Kemarin tanggal 8 Januari 2023, kakek di kampung di upacara kremasi. Berbeda dengan waktu tahun 2022 tanteku di kampung ibu ngaben, banyak proses-proses yang, langsung jadi, kita tidak perlu ngapa-ngapain karena kita ibaratnya make vendorlah.
Acaranya lumayan lengkap, dari proses persembahyangan hingga kremasi dan ke laut, komplit. Testimoni dari bapakku dan bapak-bapak lainnya, mereka lumayan positif. Yang seperti ini menurutku juga adalah inovasi karena inovasi kita memang tidak melulu berbicara tentang teknolgi, digital AI dll. Tapi apakah, esensi dari upacara duka di Bali itu, bisa didaptkan dari kremasi ini? Jujur aku gak tau. Tapi sekarang kita gak bahas itu, tapi kita bahas secara umum.
Inovasi membunuh budaya. Sepertinya ini cukup clear bahwa, kadang inovasi untuk memangkas proses. Yang biasanya proses itu adalah bagian penting dari budaya. Inovasi yang bisa memberikan result dengan efisien biaya dan resources, tapi terbentur dengan kepentingan budaya yang kadang proses lama dan (kadang mahal) itu penting juga, bukan cuma resultnya.

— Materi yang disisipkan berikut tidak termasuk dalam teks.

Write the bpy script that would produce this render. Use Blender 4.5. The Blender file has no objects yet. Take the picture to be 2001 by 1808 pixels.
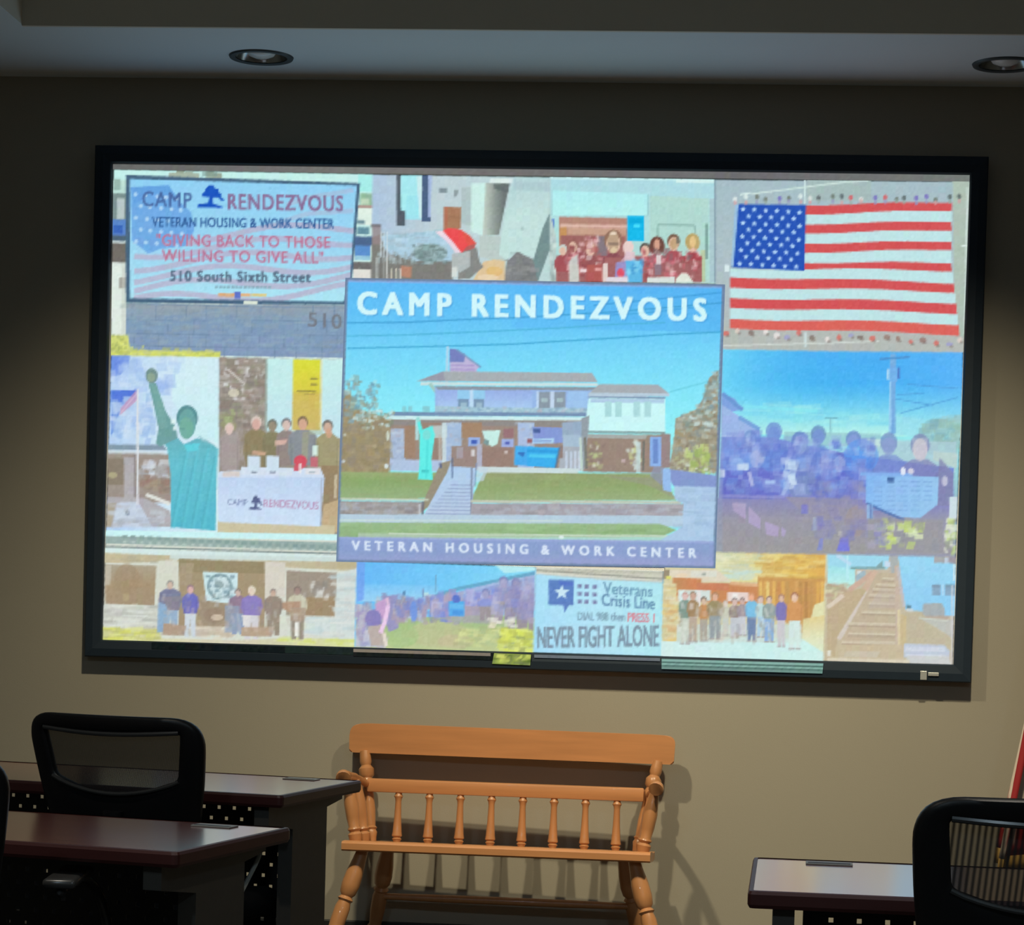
import bpy, bmesh, math, random
import numpy as np
from mathutils import Vector, Matrix

# ------------------------------------------------------------------ camera, world, exposure, lamps
scene = bpy.context.scene
COL = scene.collection
scene.view_settings.view_transform = 'Standard'
scene.view_settings.look = 'None'
scene.view_settings.gamma = 1.0
scene.view_settings.use_curve_mapping = False
scene.view_settings.exposure = 0.0

cam_data = bpy.data.cameras.new('camera')
cam = bpy.data.objects.new('camera', cam_data)
COL.objects.link(cam)
scene.camera = cam
YAW, PITCH, ROLL = -0.0756575879, -0.0316566767, 0.0273686257
CAM_LOC = Vector((0.568363, -7.943010, 1.279895))
fwd = Vector((math.sin(YAW)*math.cos(PITCH), math.cos(YAW)*math.cos(PITCH), math.sin(PITCH)))
rgt = Vector((math.cos(YAW), -math.sin(YAW), 0))
upv = rgt.cross(fwd)
rgt2 = rgt*math.cos(ROLL) + upv*math.sin(ROLL)
upv2 = upv*math.cos(ROLL) - rgt*math.sin(ROLL)
M = Matrix((rgt2, upv2, -fwd)).transposed().to_4x4()
M.translation = CAM_LOC
cam.matrix_world = M
cam_data.sensor_fit = 'HORIZONTAL'
cam_data.sensor_width = 36.0
cam_data.lens = 4500.0*36.0/2001.0
cam_data.shift_x = 0.0
cam_data.shift_y = 396.0/2001.0
cam_data.clip_start = 0.05

world = bpy.data.worlds.new('world')
scene.world = world
world.use_nodes = True
world.node_tree.nodes['Background'].inputs[0].default_value = (0.6, 0.62, 0.65, 1)
world.node_tree.nodes['Background'].inputs[1].default_value = 0.02

def spot(name, loc, watts, color, size_deg, blend, radius, aim=None):
    l = bpy.data.lights.new(name, 'SPOT')
    l.energy = watts; l.color = color; l.spot_size = math.radians(size_deg)
    l.spot_blend = blend; l.shadow_soft_size = radius
    o = bpy.data.objects.new(name, l); COL.objects.link(o); o.location = loc
    if aim is not None:
        d = Vector(aim) - Vector(loc)
        o.rotation_euler = d.to_track_quat('-Z', 'Y').to_euler()
    return o
WARM = (1.0, 0.89, 0.62)
# recessed downlights of the tray ceiling that are switched on: two wall washers; the pair over the seats is added fill for the tables
spot('downlight_and_fill_beam', (-0.62, -2.20, 3.34), 312, WARM, 92, 1.0, 0.055, (-0.12, 0.04, -0.35))
spot('downlight_and_fill_beam', (1.25, -2.05, 3.34), 325, WARM, 76, 1.0, 0.055, (0.98, 0.04, -0.25))
for lx, w in ((-0.9, 95), (1.5, 85)):
    spot('downlight_and_fill_beam', (lx, -4.5, 3.34), w, (1.0, 0.92, 0.78), 96, 0.9, 0.06)
# wide cool fill spots added at the back to lift the general ambient
for lx in (-1.0, 1.9):
    spot('back_fill_spot', (lx, -7.6, 3.2), 52, (0.66, 0.86, 1.0), 172, 0.3, 0.12)

# ------------------------------------------------------------------ materials
def s2l(c):
    c = np.asarray(c, float)/255.0
    return np.where(c <= 0.04045, c/12.92, ((c+0.055)/1.055)**2.4)

def mat(name, col, rough=0.5, metal=0.0, spec=0.5, noise=0.0, nscale=8.0, bump=0.0, bscale=200.0, stretch=None, coat=0.0):
    m = bpy.data.materials.new(name); m.use_nodes = True
    nt = m.node_tree; b = nt.nodes['Principled BSDF']
    b.inputs['Base Color'].default_value = (*col, 1)
    b.inputs['Roughness'].default_value = rough
    b.inputs['Metallic'].default_value = metal
    b.inputs['Specular IOR Level'].default_value = spec
    b.inputs['Coat Weight'].default_value = coat
    tc = nt.nodes.new('ShaderNodeTexCoord')
    src = tc.outputs['Object']
    if stretch:
        mp = nt.nodes.new('ShaderNodeMapping'); mp.inputs['Scale'].default_value = stretch
        nt.links.new(src, mp.inputs['Vector']); src = mp.outputs['Vector']
    if noise > 0:
        n = nt.nodes.new('ShaderNodeTexNoise'); n.inputs['Scale'].default_value = nscale
        n.inputs['Detail'].default_value = 5
        nt.links.new(src, n.inputs['Vector'])
        mx = nt.nodes.new('ShaderNodeMix'); mx.data_type = 'RGBA'
        mx.inputs['A'].default_value = (*[c*(1-noise) for c in col], 1)
        mx.inputs['B'].default_value = (*[min(1, c*(1+noise)) for c in col], 1)
        nt.links.new(n.outputs['Fac'], mx.inputs['Factor'])
        nt.links.new(mx.outputs['Result'], b.inputs['Base Color'])
    if bump > 0:
        n2 = nt.nodes.new('ShaderNodeTexNoise'); n2.inputs['Scale'].default_value = bscale
        nt.links.new(src, n2.inputs['Vector'])
        bp = nt.nodes.new('ShaderNodeBump'); bp.inputs['Strength'].default_value = bump
        bp.inputs['Distance'].default_value = 0.002
        nt.links.new(n2.outputs['Fac'], bp.inputs['Height'])
        nt.links.new(bp.outputs['Normal'], b.inputs['Normal'])
    return m

M_WALL = mat('wall_paint', (0.36, 0.325, 0.26), 0.85, noise=0.04, nscale=2.0, bump=0.15, bscale=250)
M_CEIL = mat('ceiling_paint', (0.74, 0.82, 0.86), 0.9, noise=0.03, nscale=3.0, bump=0.1)
M_FASCIA = mat('bulkhead_paint', (0.66, 0.62, 0.52), 0.9, noise=0.04, nscale=3.0, bump=0.1)
M_FLOOR = mat('carpet', (0.06, 0.055, 0.05), 0.95, noise=0.25, nscale=60, bump=0.5, bscale=400)
M_BASE = mat('vinyl_base', (0.02, 0.02, 0.02), 0.5, noise=0.1)
M_FRAME = mat('black_velvet_frame', (0.016, 0.028, 0.045), 0.6, spec=0.3, noise=0.1, nscale=30)
M_FABRIC = mat('screen_fabric', (0.85, 0.85, 0.85), 0.9, noise=0.01)
M_BADGE = mat('badge_silver', (0.75, 0.74, 0.70), 0.3, metal=0.6, noise=0.03)
M_INK = mat('badge_ink', (0.03, 0.03, 0.03), 0.5, noise=0.05)
M_PINE = mat('honey_maple', (0.58, 0.26, 0.105), 0.36, noise=0.22, nscale=3.0, stretch=(1.2, 14, 14), coat=0.3)
M_PINE_V = mat('honey_maple_turned', (0.50, 0.225, 0.09), 0.33, noise=0.22, nscale=3.0, stretch=(14, 14, 1.5), coat=0.3)
M_TOP = mat('mahogany_laminate', (0.24, 0.078, 0.06), 0.20, spec=1.0, noise=0.3, nscale=3.0, stretch=(1.0, 12, 1), coat=1.0)
M_TOP.node_tree.nodes['Principled BSDF'].inputs['Coat Roughness'].default_value = 0.17
M_TOP.node_tree.nodes['Principled BSDF'].inputs['Coat IOR'].default_value = 2.6
M_EDGE = mat('mahogany_edge', (0.055, 0.012, 0.011), 0.45, noise=0.25, nscale=4.0, stretch=(1, 8, 8))
M_LEGMETAL = mat('charcoal_powdercoat', (0.055, 0.050, 0.043), 0.55, noise=0.1, nscale=40, bump=0.1, bscale=600)
M_PERF = mat('black_perforated_steel', (0.012, 0.012, 0.014), 0.5, noise=0.1, nscale=40)
M_GROM = mat('grey_grommet', (0.22, 0.22, 0.21), 0.45, noise=0.05)
M_CORD = mat('pale_cord', (0.42, 0.42, 0.38), 0.5, noise=0.05)
M_PLASTIC = mat('black_chair_plastic', (0.006, 0.006, 0.007), 0.42, spec=0.35, noise=0.1, nscale=30, bump=0.05, bscale=500)
M_SEAT = mat('black_seat_fabric', (0.010, 0.010, 0.011), 0.95, spec=0.1, noise=0.2, nscale=200, bump=0.3, bscale=800)
M_CHROME = mat('chrome', (0.75, 0.76, 0.76), 0.18, metal=1.0, noise=0.02)
M_ARMPAD = mat('arm_pad', (0.04, 0.04, 0.04), 0.26, noise=0.1, nscale=30)
M_CAN = mat('can_reflector', (0.55, 0.57, 0.57), 0.22, metal=1.0, noise=0.05)
M_TRIM = mat('can_trim', (0.10, 0.12, 0.13), 0.4, metal=0.3, noise=0.05)
M_BULB = mat('frosted_bulb', (0.85, 0.87, 0.85), 0.2, noise=0.02)
M_POLE = mat('flag_pole_wood', (0.16, 0.07, 0.03), 0.35, noise=0.2, stretch=(10, 10, 1))
M_BRASS = mat('brass', (0.70, 0.50, 0.20), 0.3, metal=1.0, noise=0.05)
M_FRINGE = mat('gold_fringe', (0.60, 0.36, 0.08), 0.6, noise=0.35, nscale=120, stretch=(1, 1, 0.1))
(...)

Sebaliknya juga sama, culture kills inovation karena alasan yang sama. Sebuah society yang memegang budaya yang kuat, sering kali memang menolak inovasi karena memang inovasi itu sering menghilangkan dari part-part esensi budaya yang mereka berusaha untuk jaga selama ini.

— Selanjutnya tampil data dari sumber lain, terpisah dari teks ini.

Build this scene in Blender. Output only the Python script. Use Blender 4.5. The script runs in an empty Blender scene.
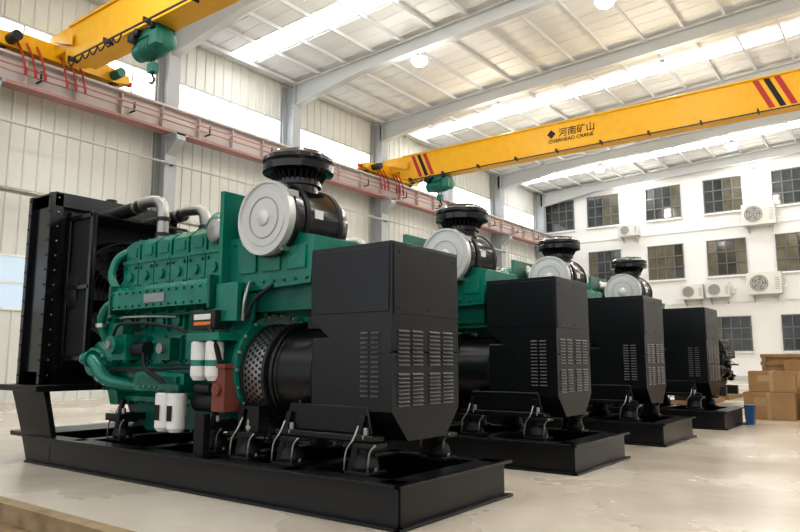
import bpy, bmesh, math, random
from mathutils import Vector, Matrix
random.seed(4)
S=0.78
scene=bpy.context.scene
scene.view_settings.view_transform='Standard'
try: scene.view_settings.look='Medium High Contrast'
except: pass
scene.view_settings.exposure=.08

# ---------------------------------------------------------------- materials
def mat(name,col,rough=.5,metal=0,noise=None,bump=0,bscale=20,coat=0,emit=None,estr=0,rvar=0,nscale=4):
    m=bpy.data.materials.new(name); m.use_nodes=True
    nt=m.node_tree; b=nt.nodes['Principled BSDF']
    b.inputs['Base Color'].default_value=(*col,1)
    b.inputs['Roughness'].default_value=rough
    b.inputs['Metallic'].default_value=metal
    if coat: b.inputs['Coat Weight'].default_value=coat; b.inputs['Coat Roughness'].default_value=.12
    if emit: b.inputs['Emission Color'].default_value=(*emit,1); b.inputs['Emission Strength'].default_value=estr
    tc=None
    if noise or bump or rvar:
        tc=nt.nodes.new('ShaderNodeTexCoord')
    if noise:
        n=nt.nodes.new('ShaderNodeTexNoise'); n.inputs['Scale'].default_value=nscale; n.inputs['Detail'].default_value=6
        nt.links.new(tc.outputs['Object'],n.inputs['Vector'])
        r=nt.nodes.new('ShaderNodeValToRGB')
        r.color_ramp.elements[0].position=.3; r.color_ramp.elements[1].position=.7
        r.color_ramp.elements[0].color=(*noise,1); r.color_ramp.elements[1].color=(*col,1)
        nt.links.new(n.outputs['Fac'],r.inputs['Fac']); nt.links.new(r.outputs['Color'],b.inputs['Base Color'])
    if rvar:
        n=nt.nodes.new('ShaderNodeTexNoise'); n.inputs['Scale'].default_value=2.2; n.inputs['Detail'].default_value=4
        nt.links.new(tc.outputs['Object'],n.inputs['Vector'])
        mr=nt.nodes.new('ShaderNodeMapRange'); mr.inputs['To Min'].default_value=rough-rvar; mr.inputs['To Max'].default_value=rough+rvar
        nt.links.new(n.outputs['Fac'],mr.inputs['Value']); nt.links.new(mr.outputs['Result'],b.inputs['Roughness'])
    if bump:
        n=nt.nodes.new('ShaderNodeTexNoise'); n.inputs['Scale'].default_value=bscale; n.inputs['Detail'].default_value=5
        nt.links.new(tc.outputs['Object'],n.inputs['Vector'])
        bp=nt.nodes.new('ShaderNodeBump'); bp.inputs['Strength'].default_value=bump; bp.inputs['Distance'].default_value=.02
        nt.links.new(n.outputs['Fac'],bp.inputs['Height']); nt.links.new(bp.outputs['Normal'],b.inputs['Normal'])
    return m
M={}
M['black']=mat('black_paint',(.006,.007,.009),.32,rvar=.07)
M['blackgloss']=mat('black_gloss_paint',(.005,.006,.008),.20,coat=.4)
M['blackmatte']=mat('black_matte',(.004,.004,.005),.6)
M['dark']=mat('dark_grey_steel',(.03,.032,.035),.42,.3)
M['slat']=mat('louvre_grey',(.055,.058,.062),.42)
M['green']=mat('engine_green_enamel',(.0,.215,.15),.26,noise=(.0,.155,.105),bump=.2,bscale=30,coat=.4)
M['greendk']=mat('engine_green_dark',(.0,.11,.078),.32,bump=.2,bscale=30,coat=.2)
M['silver']=mat('silver_cap',(.66,.66,.64),.35,.4)
M['steel']=mat('brushed_steel',(.42,.42,.41),.28,.9)
M['pipe']=mat('aluminised_pipe',(.42,.42,.40),.32,.85,noise=(.30,.30,.28),nscale=8)
M['white']=mat('white_enamel',(.78,.78,.76),.35)
M['red']=mat('red_paint',(.40,.04,.03),.5)
M['orange']=mat('orange_label',(.75,.22,.04),.5)
M['yellow']=mat('crane_yellow',(.80,.44,.010),.42,noise=(.74,.39,.010))
M['stripered']=mat('stripe_red',(.42,.025,.02),.5)
M['hoist']=mat('hoist_green',(.015,.16,.12),.45)
M['wall']=mat('white_cladding',(.66,.665,.63),.55)
M['plaster']=mat('white_plaster',(.80,.80,.80),.8,noise=(.75,.75,.75),nscale=.6)
M['roof']=mat('roof_sheet',(.72,.73,.73),.6)
M['purlin']=mat('purlin_grey',(.60,.61,.61),.55)
M['beam']=mat('grey_steel_beam',(.48,.495,.50),.55)
M['column']=mat('column_grey',(.40,.42,.435),.55)
M['runway']=mat('runway_pale',(.55,.50,.49),.6)
M['runwayred']=mat('runway_red_flange',(.38,.21,.195),.6)
M['sky']=mat('skylight_panel',(.8,.8,.8),.6,emit=(.96,.98,1),estr=7.0)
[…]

Jalur tengahnya tentu saja sebuah inovasi yang tetap memperhatikan budaya. Tapi menurutku kadang ini sulit untuk didapatkan karena, biasanya kita as a human ketika sering dipaparkan akan sesuatu yang baru dan praktis, malah lebih condong kesana, dan pada akhirnya budaya jadi nomor 2.